Building Relationships When You Have No Bandwidth

Building Relationships When You Have No Bandwidth | gracelaced.com

The older I get, the more I realize that when it comes to relationships, leisure is a luxury, but intentional is something all of us can afford. 

Perhaps you can relate...hear me out:

Family, friends, and fellowship take time -- time that seems most elusive during the very seasons we need them most. Child-rearing, career-building, purpose-finding, needs-meeting, faith-building, life-managing, and marriage-investing all seem to pile into the same (roughly) decade-long season that leaves us with almost zero percent bandwidth and, yet, 100% need for support. Personally, with a 14 year old and a 3 year old as bookends, plus over a decade of ministry work, Troy and I feel like the season has been close on to 15 years now. 

Building Relationships When You Have No Bandwidth | gracelaced.com

It doesn't mean that we don't have dear friends. It doesn't mean we don't find meaningful fellowship at church. It doesn't mean we don't have family dinners with extended family. It simply means that building relationships doesn't look or feel quite like we thought it would. 

There are not as many dinners that go long into the night as we imagined. There aren't as many family reunions or vacations on the calendar. We don't sit around strumming guitars on a Tuesday night and tell our life stories as regularly as we did back in college. (Wait, do you?) We have to fight for leisure, and even more so to be intentional. 

Building Relationships When You Have No Bandwidth | gracelaced.com

We are 40-somethings now, and more than ever, we have to consciously choose being intentional over leisure. I'm making peace with it...and maybe I'm a slow learner:

  • I'm making peace with the fact that I don't get to see extended and out of town family as often as I'd like, but I can be intentional and not superficial when we do spend time together.
  • I'm making peace with how difficult it is to counsel others when I'm counseling my own children, but I can pray about specific relationships that come my way.
  • I'm making peace with not making it to all the fun social functions in favor of the ones that feed my soul with good conversation.
  • I'm making peace with taking time for strangers for the sake of widening my circle, in lieu of only surrounding myself with the comfort of the familiar.
  • I'm making peace with how much time it takes to grow a thriving - not just surviving - family; my family is a mission field as significant as the one across the ocean.
  • I'm making peace with not pleasing all who have expectations of me and not expecting other to please me either; relationships are not built on guilt but giving. 

On the one hand, I'm making peace with how relationship take intention when leisure is rare, and on the other: how much grace I can give and receive while figuring it out.

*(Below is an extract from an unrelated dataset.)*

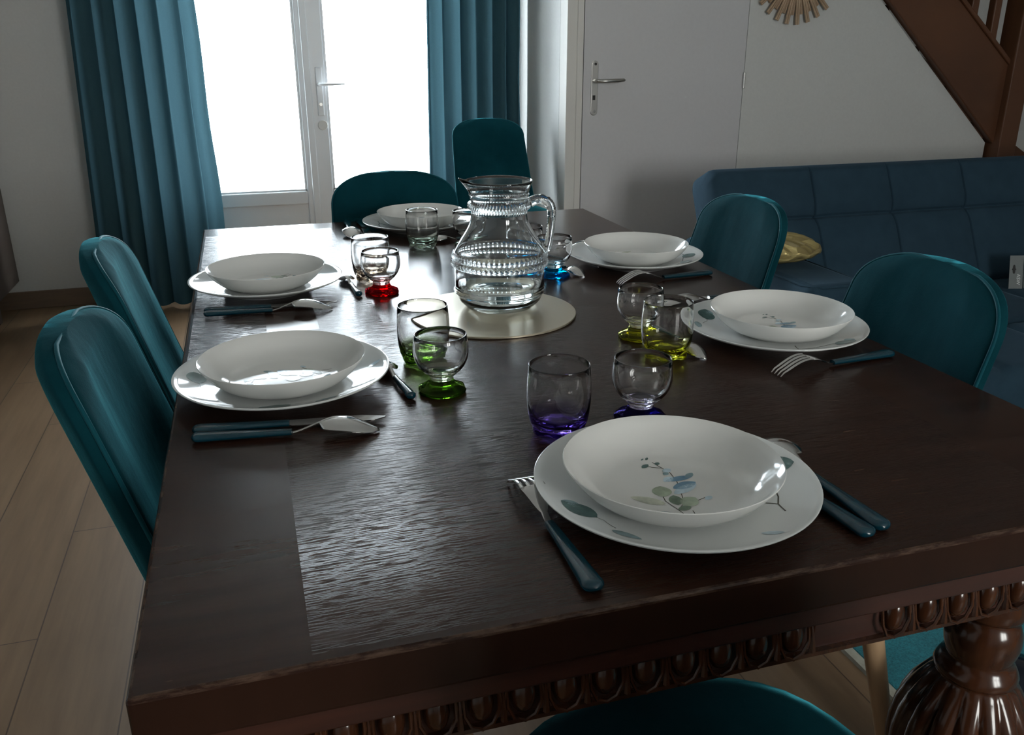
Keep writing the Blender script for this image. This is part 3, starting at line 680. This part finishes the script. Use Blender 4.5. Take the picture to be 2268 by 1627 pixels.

Friend, don't close the shutters or bring in the welcome mat; let's just change our expectations and focus. 

Building Relationships When You Have No Bandwidth | gracelaced.com

Maybe we can offer ourselves and others a bit more grace while navigating these seasons where what we need and what we can offer are sometimes juxtaposing. 

And maybe while we all learn how to be more intentional, we can start by remembering that the most deliberate relationship secured for us on the Cross of Christ is the most satisfying relationship we can have. Family, friends, and fellowship were all meant to mirror horizontally what we discover vertically. Amazingly, when we grow more intentional to know Christ, we grow more intentional to love others. No wonder these are summed up as the greatest commandments:

And you shall love the Lord your God with all your heart and with all your soul and with all your mind and with all your strength.’ The second is this: ‘You shall love your neighbor as yourself.’ There is no other commandment greater than these.
— Mark 12:30-31

Praise Him for the tension: the lack of leisure that makes us more intentional, the hunger for relationship that makes us press into our God and those He provides for fellowship, the inability to juggle it all...that teaches us that He alone can make "all things work together for good, for those who are called according to his purpose." (Romans 8:28) 

He's still at work...in and through each relationship in our lives,  in whatever season we find ourselves.